The following article, which first ran in a 1971 issue of the Buckskin Bulletin, will explain more. It was written by the late Don Russell, editor of the “Chicago Brand Book” for many years.
Who is Old Joe? He’s the bleached buffalo skull with “THE” between his horns and “WESTERNERS” below his chin. You’ll find him on letterheads and publications issued by Corrals and Posses from Chicago to Washington, Los Angeles to London and Omaha to Munich. No Westerner tradition runs deeper. And fortunately, because of the reportorial genius of the late Elmo Scott Watson, my predecessor on the Chicago Brand Book, we can trace Old Joe back to his beginnings.
Our very first skull (drawn, I think, by Burleigh Withers) was in brown ink on tinted stock bearing the sole word “Westerners.” Elmo had it done by inexpensive offset or mimeograph for letterheads. The same sketch, sometimes copied by a stylus in inept hands, was used for the first two years of the mimeographed Chicago Brand Book. Letter-press printing came with the March 1946 (Vol. III, No. 1) issue, and on both nameplate and masthead Old Joe shows in the now familiar form.
The artist seemingly copied the Charles Russell skull long used by the Potomac Corral as its emblem. But who was he? And when did he do it?
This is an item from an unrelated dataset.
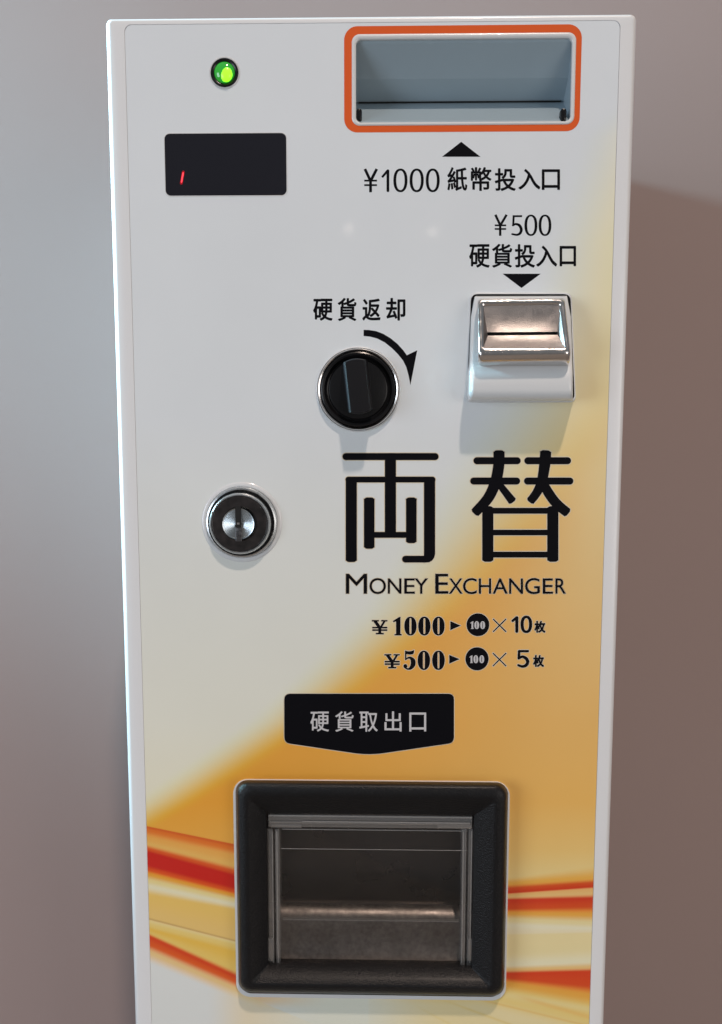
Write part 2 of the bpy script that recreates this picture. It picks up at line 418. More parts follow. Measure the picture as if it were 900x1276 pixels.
    stack(R0_, R1_, [(y4(560), y4(500), None), (y4(592), y4(565), S(204, 145, 60)), (y4(618), y4(590), S(182, 62, 20)), (y4(636), y4(606), S(178, 48, 16)), (y4(646), y4(618), S(206, 152, 90)), (y4(656), y4(640), S(206, 158, 98)),
                     (y4(672), y4(664), S(178, 46, 18)), (y4(712), y4(700), S(184, 62, 20)), (y4(736), y4(742), S(206, 140, 55)), (y4(768), y4(785), S(206, 180, 130)), (y4(795), y4(812), S(204, 188, 158)), (y4(832), y4(824), S(200, 184, 150)),
                     (y4(845), y4(835), S(200, 180, 132)), (y4(925), y4(905), S(198, 180, 132)), (y4(990), y4(970), S(200, 188, 155)), (y4(1012), y4(1000), S(204, 160, 100)), (y4(1030), y4(1020), S(184, 52, 18)), (y4(1048), y4(1088), S(186, 60, 20)),
                     (y4(1078), y4(1140), S(204, 140, 55)), (y4(1120), y4(1200), S(202, 165, 88)), (y4(1160), y4(1260), S(202, 172, 105)), (y4(1230), y4(1340), S(198, 180, 135)), (1500, 1520, S(190, 184, 165))], right)
    # fan of faint rays at the foot of the sheet
    for (xa, ya, xb, yb, wdt, cc, k_) in ((536, 1240, 700, 1300, 1.6, S(190, 160, 80), .45), (560, 1236, 760, 1285, 1.4, S(190, 150, 70), .45), (590, 1232, 760, 1262, 5, S(206, 186, 140), .5), (500, 1243, 640, 1320, 1.5, S(195, 170, 100), .4), (630, 1237, 760, 1275, 3, S(196, 150, 72), .45)):
        tt = (x - xa) / (xb - xa); d = np.abs(y - (ya + (yb - ya) * tt))
        g = (np.exp(-(d / wdt) ** 2) * k_ * ((tt > 0)) * sm(tt * 3))[..., None]
        col = col * (1 - g) + cc * g
    # white sheet left of the fan below the tray
    g = (sm((1300 - x) / 1) * sm((560 - x) / 130) * (y > 1225) * right)[..., None]
    col = col * (1 - g) + S(190, 188, 172) * g
    return np.clip(col, 0, .85)
COLS = art(PX, PY)
ny, nx = X.shape
idx = np.arange(ny * nx).reshape(ny, nx)
cx_ = (us[:-1] + us[1:]) / 2; cz_ = (zs[:-1] + zs[1:]) / 2
CXg, CZg = np.meshgrid(cx_, cz_)
def inbox(B): return (CXg > B[0]) & (CXg < B[2]) & (CZg > B[1]) & (CZg < B[3])
keep = ~(inbox(BI) | inbox(CO))
F = np.stack([idx[:-1, :-1], idx[:-1, 1:], idx[1:, 1:], idx[1:, :-1]], -1)[keep]
me = bpy.data.meshes.new('front_panel')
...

The Old Joe sketch first shows up in the beautifully executed scroll attesting Honorary Life Membership in the Chicago Corral for Sergeant Charles A. Windolph, one of the 24 Seventh Cavalry Troopers awarded the Congressional Medal of Honor for heroism at the Battle of the Little Big Horn, June 25-26, 1876. Windolph, serving with Reno, had risked his life to fetch water to the wounded. The scroll was ready in October, 1944.
It seems to have been done under the enthusiastic direction of Wyoming-reared Burleigh Withers, himself an artist and a proprietor of Withers-McCallum-Stearns, a then well- known Chicago commercial art studio. The final mimeographed Brand Book, January- February, 1946, answers the question as to the artist. Noting that scrolls had been sent to three Honorary Life Members--Sergeant Windolph, Philip Fairbault Wells (a veteran of the 1890-91 engagement at Wounded Knee), and Stewart Edward White (whose novel The Westerners may have suggested our name)--it added “The calligraphy (hand lettering to you) on these scrolls is executed by Resident Member Raymond F. DaBoll and buffalo skull emblem of Westerners, is painted in gold on them by M. Martin Johnson.” A Chicago Westerner, he later became an LA charter member.
What is the history of the Westerners International symbol “Old Joe?” The following article on this subject was first printed in the Summer 1971 issue of the Buckskin Bulletin. Author was the late Don Russell, editor of the Chicago Brand Book.
If you’ve howdied with Chicago Westerners you’ve seen it happen. Everyone stands in Napoleonic stance, right hand over the heart. As the Sheriff counts, “One, two, THREE!” the two newest members heist the “veil” from the bison skull on the wall and all yell:
“Hello JOE, you old BUFFALO!”
They grin, they sit, they grin some more--and then the meeting gets going. One dinner and a speech (with probably an argument or two) later the ritual is repeated in reverse with “Adios JOE, you old BUFFALO!” It’s an old and well understood tradition that, with those words, any acrimony aroused by those arguments ceases then and there.
The Chicago Westerner salute to Old Joe dates back to 1956-57. One roundup night, cofounder Leland D. Case scribbled a note that was passed up to Sheriff John Jameson suggesting the white skull on the wall be named after a remembered sing-song childhood rhyme:
“Joe, Joe, broke his toe, riding on a buffalo!”
Sheriff Jameson, top-level idea man for a national advertising agency, was quick on the uptake. So the Old Joe opening gambit was adopted that very night. Some time later, no one seems to remember when, we added the closing “adios” bit.
Old Joe himself--the actual bone, I now mean--got into our orbit as early as January, 1947. Edmund B. Rogers was telling Chicago Westerners about Yellowstone Park of which he was superintendent. Observing the printed emblem on our Brand Book, he asked if we’d like to have a real bison skull. We did-- and soon it came. Where Rogers got it I never learned but a few years later when Sheriff Roy F. Dunne and Deputy Archer Jackson cleaned it up they discovered remnants inside of a field-mouse nest. Till then a tablecloth had served as Old Joe’s “veil,” they substituted an Indian-type shield.
Disaster and a never-solved mystery struck in late 1959. Old Joe got lost. Perhaps kidnapped! We had been meeting near Chicago’s beloved Water Tower, a relic of the big fire of 1871, in Normandy House. When that building was razed, its name was transferred to another a half block away at 744 N. Rush Street, now in the heart of the nightclub district.